Death row convicts dodge the hangman to serve terms at home

Saturday July 13 2019

Justice Eric Ogola. While re-sentencing one of the convicts, he said the progress report from prison portrayed a changed man. PHOTO | FILE | NATION MEDIA GROUP


Mr Juma Mzuri Chovu, a death row convict, will no longer have to while away time at Shimo la Tewa prison, awaiting his date with the hangman.

Instead, he will be required to report to the police twice every year as part of the condition he was given to secure his freedom.

Mr Mzuri is among hundreds of death row convicts whose sentences have been commuted to definite jail terms which many will serve under probation in the comfort of their homes.

Mr Mzuri had already served almost 15 years in jail after he was found guilty and handed a death sentence for the murder of his wife in Changamwe, Mombasa County, on May 27, 1999.


In re-sentencing Mr Mzuri, Justice Eric Ogola said the progress report from the prison portrayed a changed man.


Justice Ogola considered the report’s findings that Mr Mzuri, like his name would suggest, was a transformed person in charge of a prison prayer group.

He was also in charge of elderly convicts and had attained Grade 1 in tailoring.

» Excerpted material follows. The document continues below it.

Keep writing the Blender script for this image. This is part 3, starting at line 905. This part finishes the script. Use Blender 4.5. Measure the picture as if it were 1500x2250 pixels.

“During the probation, the petitioner shall not be engaged in any offence and if he does, the suspended sentence will automatically lapse and he will be taken to Shimo la Tewa prison to serve the balance of the sentence,” said Justice Ogola.

Through his lawyer William Wameyo, Mr Mzuri, while regretting murdering his wife, described the incident as a crime of passion committed in the heat of an argument.

Mr Wameyo had argued that the petitioner had not been involved in any crime before the incident and that he was remorseful.

The court was also told that Mr Mzuri regretted his past and continued to suffer over the incident.


In another petition, Mr George Ochieng got a reprieve after his death sentence was commuted to 15 years’ imprisonment, three of which he will serve under probation.

Mr Ochieng, who has already served 12 years at the same prison, is also a beneficiary of the Supreme Court decision.

In December 2017, the Supreme Court declared the mandatory nature of death sentence as provided under the Penal Code unconstitutional.

Mr Ochieng told the court that he has since reformed and is a law-abiding citizen.

Justice Ogola directed the probation officer in charge of Kisauni sub-county where Mr Ochieng comes from to supervise his order on probation.

The judge also warned Mr Ochieng against engaging in any offence during the probation, failing which the suspended sentence will automatically lapse and he will be taken back to prison.

According to a probation officer’s report filed in court, Mr Ochieng’s parents died while he was in jail and his wife is engaged in fish hawking in Kisauni.

The report recommended that the petitioner be received by his family and the community since victims of his offence no longer live where the robbery took place and his family moved away.


The Director of Public Prosecutions, through prosecutor Japheth Isaboke, said the petitioner was a member of a gang of robbers and the punishment should seek to deter the offence.

But the judge considered the fact that the convict had reformed and the sickness afflicting him, and sentenced him to 17 years in jail, five of which should be suspended and on probation.

In the case of Philip Nzaka Watu, who murdered a dumb and deaf person, the death sentence was reduced to 35 years’ imprisonment, including those he had spent in prison, with no option of a suspended sentence.

“The sentence must be one to deter, a message must be sent to would be offenders that premeditated murder must be punished,” said Justice Ogola.

The judge noted that the death sentence imposed on Mr Watu, who has already served five years in prison, must be replaced by one that reflects the gravity of the offence.

Before December 14, 2017, the fate of murder and robbery with violence suspects was sealed once they were convicted and sentenced to death.


Since no executions have been carried out in the country since 1987, death row convicts, commonly referred to as condemned prisoners, were left to die a natural death while in prison.

However, after the Supreme Court decision, the convicts got a new lease of life with the prospects of reduced sentences and freedom.

The Supreme Court, however said their order does not disturb the validity of the death sentence as contemplated under Article 26 (3) of the Constitution.

Subsequent to the decision, hundreds of death row convicts filed petitions at the constitutional division of the High Court seeking rehearing of their sentences.

The High Court referred robbery with violence matters to magistrate’s courts where the convicts had been initially tried and convicted for rehearing of the sentences, while it dealt with murder convicts.